WORK INSTRUCTIONS – Do not copy the pictures; transcribe all other material exactly.

INFORMATION SHOWN –
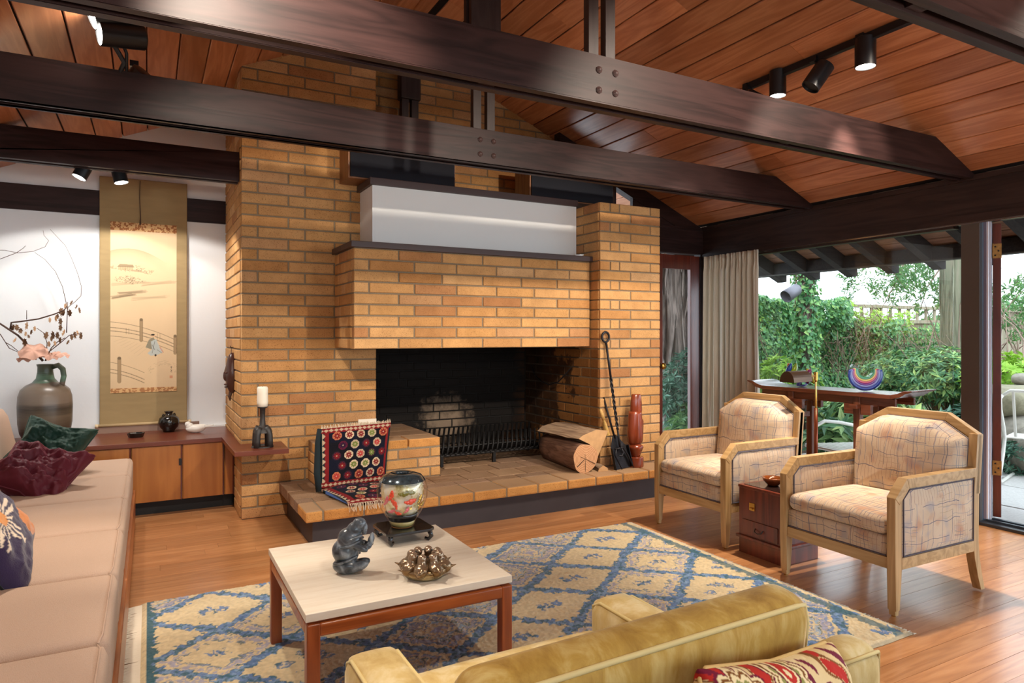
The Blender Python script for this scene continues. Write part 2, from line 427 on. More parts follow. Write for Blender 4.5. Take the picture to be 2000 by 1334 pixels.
# floor boards
fl = sempty('floor')
obj('subfloor', MB().box((XL, YN, -.08), (XR + .05, YB, -.018)), M['gap'], fl)
BW = .098
y = .35; row = 0
PL = {}
def plank(Lx, w):
    k = round(Lx, 2)
    if k not in PL:
        PL[k] = mesh_of(MB().box((0, 0, -.018), (k - .0012, w - .0012, 0)), 'floor_board')
        PL[k].materials.append(M['floor'])
    return PL[k]
while y < 5.6:
    x = XL + R.uniform(-1.2, 0)
    while x < XR:
        Lx = round(R.choice([1.1, 1.4, 1.7, 2.1]), 2)
        if x + Lx > XR: Lx = max(.1, round(XR - x, 1))
        if x + Lx > XL: obj('floor_board', plank(Lx, BW), None, fl, loc=(x, y, R.uniform(-.0004, .0004)))
        x += Lx
    y += BW
rest = MB().box((XL, YN, -.018), (XR, .35, 0)).box((XL, y, -.018), (.6, YB, 0)); obj('floor_field', rest, M['floor'], fl)
# ceiling: two slopes of boards on a dark backing
for sgn, nm in ((-1, 'ceiling_left'), (1, 'ceiling_right')):
    ce = tag(sempty('ceiling'), None)
    x0, x1 = (XL, RX) if sgn < 0 else (RX, XR)
    bk = MB(); 
    bk.prism([(x0, zc(x0) + .02), (x1, zc(x1) + .02), (x1, zc(x1) + .06), (x0, zc(x0) + .06)], YN, YB, 'y')
    obj('ceiling_backing', bk, M['gap'], ce)
    n = 19; sp = .1707; cosr = math.cos(math.atan(SL))
    for i in range(n):
        xa = RX + sgn * (i * sp + .03); 
        if sgn > 0 and xa + sp > XR + .02: break
        if sgn < 0 and xa - sp < XL - .02: break
        w = (sp) / cosr - .009
        ys = YN + R.uniform(-1.5, 0)
        while ys < YB:
            Ly = R.choice([2.4, 3.0, 3.6, 4.3]); ye = min(ys + Ly, YB)
            if ye - ys < .05: break
            if ye > .5:
                key = ('c', round(ye - ys, 2))
                if key not in PL:
                    k = key[1]; c = .004
                    mb = MB().prism([(0, .016), (0, c), (c, 0), (w - c, 0), (w, c), (w, .016)], 0, k - .001, 'y')
                    PL[key] = mesh_of(mb, 'ceiling_board'); PL[key].materials.append(M['ceil'])
                o = obj('ceiling_board', PL[key], None, ce)
                xm = xa if sgn > 0 else xa - sp
                ang = math.atan(SL) * sgn
                o.rotation_euler = (0, ang, 0)
                o.location = (xm, ys, zc(xm) + R.uniform(-.001, .001))
            ys = ye
# walls
wb = struct('wall_back', MB().box((XL - .1, YB, 0), (.62, YB + .1, 3.4)), M['white'])
struct('wall_left', MB().box((XL - .1, YN, 0), (XL, YB, 2.5)), M['white'])
nw = MB()
nw.box((XL, YN - .1, 0), (-.6, YN, 4.0)).box((-.6, YN - .1, 2.35), (4.4, YN, 4.0)).box((4.4, YN - .1, 0), (XR, YN, 4.0)).box((-.6, YN - .1, 0), (4.4, YN, .5))
struct('wall_near', nw, M['white'])
sw = MB()  # bars of unseen window openings, added so daylight fills the room
for x in (-.6, .65, 1.9, 3.15, 4.34): sw.box((x, YN - .07, .5), (x + .06, YN - .02, 2.35))
struct('fill_window', sw, M['beam_z'])
struct('trim_1', MB().box((XL, YB - .022, 2.23), (.563, YB, 2.42)), M['beam'])
# outer roof skin (keeps the sky out above the boards)
struct('roof', MB().prism([(XL - .1, zc(XL) + .05), (RX, RZ0 + .1), (XR + .05, zc(XR) + .07), (XR + .05, zc(XR) + .2), (RX, RZ0 + .25), (XL - .1, zc(XL) + .2)], YN, YB, 'y'), M['gap'])
# ------------------------------------------------------------------ bricks
BK = {}
def brick(Lb, hb, mat, dep=.06, c=.004):
    k = (round(Lb, 3), round(hb, 4), mat.name, dep)
    if k not in BK:
        l, h = k[0], k[1]
        vs = [(0, dep, 0), (l, dep, 0), (l, dep, h), (0, dep, h), (0, c, 0), (l, c, 0), (l, c, h), (0, c, h), (c, 0, c), (l - c, 0, c), (l - c, 0, h - c), (c, 0, h - c)]
        fs = [(8, 9, 10, 11)] + [(4 + i, 4 + (i + 1) % 4, 8 + (i + 1) % 4, 8 + i) for i in range(4)] + [(i, (i + 1) % 4, 4 + (i + 1) % 4, 4 + i) for i in range(4)]
        me = mesh_of(MB().add(vs, fs), 'brick'); me.materials.append(mat); BK[k] = me
    return BK[k]
J = .011
def face(parent, org, ax, rows, ch, joints, mat, jit=.0012, z0=0, stop=None, dep=.06):
    """a wall face of single bricks. ax: 'x' faces -Y and runs along +X; 'y' faces -X and runs along -Y (towards the camera)"""
    for r in rows:
        js = joints(r)
        for a, b in zip(js[:-1], js[1:]):
            if stop and stop(r, a, b): continue
            me = brick(b - a - J, ch - J, mat, dep)
            z = z0 + r * ch + J / 2; j = R.uniform(-jit, jit)
            if ax == 'x': o = obj('brick', me, None, parent, loc=(org[0] + a + J / 2, org[1] + j, z))
            else:
                o = obj('brick', me, None, parent, loc=(org[0] + j, org[1] - a - J / 2, z)); o.rotation_euler = (0, 0, -math.pi / 2)
            o.rotation_euler[1] = R.uniform(-.0012, .0012)
def bond(L_, starts, unit=.331):
    def f(r):
        s = starts[r % len(starts)]; js = [0.0]; x = s
        if x <= 0.001: x = unit
        while x < L_ - .06: js.append(x); x += unit
        js.append(L_); return js
    return f
CH = .0796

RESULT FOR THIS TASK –
The Blender Python script for this scene continues. Write part 2, from line 427 on. More parts follow. Write for Blender 4.5. Take the picture to be 2000 by 1334 pixels.
# floor boards
fl = sempty('floor')
obj('subfloor', MB().box((XL, YN, -.08), (XR + .05, YB, -.018)), M['gap'], fl)
BW = .098
y = .35; row = 0
PL = {}
def plank(Lx, w):
    k = round(Lx, 2)
    if k not in PL:
        PL[k] = mesh_of(MB().box((0, 0, -.018), (k - .0012, w - .0012, 0)), 'floor_board')
        PL[k].materials.append(M['floor'])
    return PL[k]
while y < 5.6:
    x = XL + R.uniform(-1.2, 0)
    while x < XR:
        Lx = round(R.choice([1.1, 1.4, 1.7, 2.1]), 2)
        if x + Lx > XR: Lx = max(.1, round(XR - x, 1))
        if x + Lx > XL: obj('floor_board', plank(Lx, BW), None, fl, loc=(x, y, R.uniform(-.0004, .0004)))
        x += Lx
    y += BW
rest = MB().box((XL, YN, -.018), (XR, .35, 0)).box((XL, y, -.018), (.6, YB, 0)); obj('floor_field', rest, M['floor'], fl)
# ceiling: two slopes of boards on a dark backing
for sgn, nm in ((-1, 'ceiling_left'), (1, 'ceiling_right')):
    ce = tag(sempty('ceiling'), None)
    x0, x1 = (XL, RX) if sgn < 0 else (RX, XR)
    bk = MB(); 
    bk.prism([(x0, zc(x0) + .02), (x1, zc(x1) + .02), (x1, zc(x1) + .06), (x0, zc(x0) + .06)], YN, YB, 'y')
    obj('ceiling_backing', bk, M['gap'], ce)
    n = 19; sp = .1707; cosr = math.cos(math.atan(SL))
    for i in range(n):
        xa = RX + sgn * (i * sp + .03); 
        if sgn > 0 and xa + sp > XR + .02: break
        if sgn < 0 and xa - sp < XL - .02: break
        w = (sp) / cosr - .009
        ys = YN + R.uniform(-1.5, 0)
        while ys < YB:
            Ly = R.choice([2.4, 3.0, 3.6, 4.3]); ye = min(ys + Ly, YB)
            if ye - ys < .05: break
            if ye > .5:
                key = ('c', round(ye - ys, 2))
                if key not in PL:
                    k = key[1]; c = .004
                    mb = MB().prism([(0, .016), (0, c), (c, 0), (w - c, 0), (w, c), (w, .016)], 0, k - .001, 'y')
                    PL[key] = mesh_of(mb, 'ceiling_board'); PL[key].materials.append(M['ceil'])
                o = obj('ceiling_board', PL[key], None, ce)
                xm = xa if sgn > 0 else xa - sp
                ang = math.atan(SL) * sgn
                o.rotation_euler = (0, ang, 0)
                o.location = (xm, ys, zc(xm) + R.uniform(-.001, .001))
            ys = ye
# walls
wb = struct('wall_back', MB().box((XL - .1, YB, 0), (.62, YB + .1, 3.4)), M['white'])
struct('wall_left', MB().box((XL - .1, YN, 0), (XL, YB, 2.5)), M['white'])
nw = MB()
nw.box((XL, YN - .1, 0), (-.6, YN, 4.0)).box((-.6, YN - .1, 2.35), (4.4, YN, 4.0)).box((4.4, YN - .1, 0), (XR, YN, 4.0)).box((-.6, YN - .1, 0), (4.4, YN, .5))
struct('wall_near', nw, M['white'])
sw = MB()  # bars of unseen window openings, added so daylight fills the room
for x in (-.6, .65, 1.9, 3.15, 4.34): sw.box((x, YN - .07, .5), (x + .06, YN - .02, 2.35))
struct('fill_window', sw, M['beam_z'])
struct('trim_1', MB().box((XL, YB - .022, 2.23), (.563, YB, 2.42)), M['beam'])
# outer roof skin (keeps the sky out above the boards)
struct('roof', MB().prism([(XL - .1, zc(XL) + .05), (RX, RZ0 + .1), (XR + .05, zc(XR) + .07), (XR + .05, zc(XR) + .2), (RX, RZ0 + .25), (XL - .1, zc(XL) + .2)], YN, YB, 'y'), M['gap'])
# ------------------------------------------------------------------ bricks
BK = {}
def brick(Lb, hb, mat, dep=.06, c=.004):
    k = (round(Lb, 3), round(hb, 4), mat.name, dep)
    if k not in BK:
        l, h = k[0], k[1]
        vs = [(0, dep, 0), (l, dep, 0), (l, dep, h), (0, dep, h), (0, c, 0), (l, c, 0), (l, c, h), (0, c, h), (c, 0, c), (l - c, 0, c), (l - c, 0, h - c), (c, 0, h - c)]
        fs = [(8, 9, 10, 11)] + [(4 + i, 4 + (i + 1) % 4, 8 + (i + 1) % 4, 8 + i) for i in range(4)] + [(i, (i + 1) % 4, 4 + (i + 1) % 4, 4 + i) for i in range(4)]
        me = mesh_of(MB().add(vs, fs), 'brick'); me.materials.append(mat); BK[k] = me
    return BK[k]
J = .011
def face(parent, org, ax, rows, ch, joints, mat, jit=.0012, z0=0, stop=None, dep=.06):
    """a wall face of single bricks. ax: 'x' faces -Y and runs along +X; 'y' faces -X and runs along -Y (towards the camera)"""
    for r in rows:
        js = joints(r)
        for a, b in zip(js[:-1], js[1:]):
            if stop and stop(r, a, b): continue
            me = brick(b - a - J, ch - J, mat, dep)
            z = z0 + r * ch + J / 2; j = R.uniform(-jit, jit)
            if ax == 'x': o = obj('brick', me, None, parent, loc=(org[0] + a + J / 2, org[1] + j, z))
            else:
                o = obj('brick', me, None, parent, loc=(org[0] + j, org[1] - a - J / 2, z)); o.rotation_euler = (0, 0, -math.pi / 2)
            o.rotation_euler[1] = R.uniform(-.0012, .0012)
def bond(L_, starts, unit=.331):
    def f(r):
        s = starts[r % len(starts)]; js = [0.0]; x = s
        if x <= 0.001: x = unit
        while x < L_ - .06: js.append(x); x += unit
        js.append(L_); return js
    return f
CH = .0796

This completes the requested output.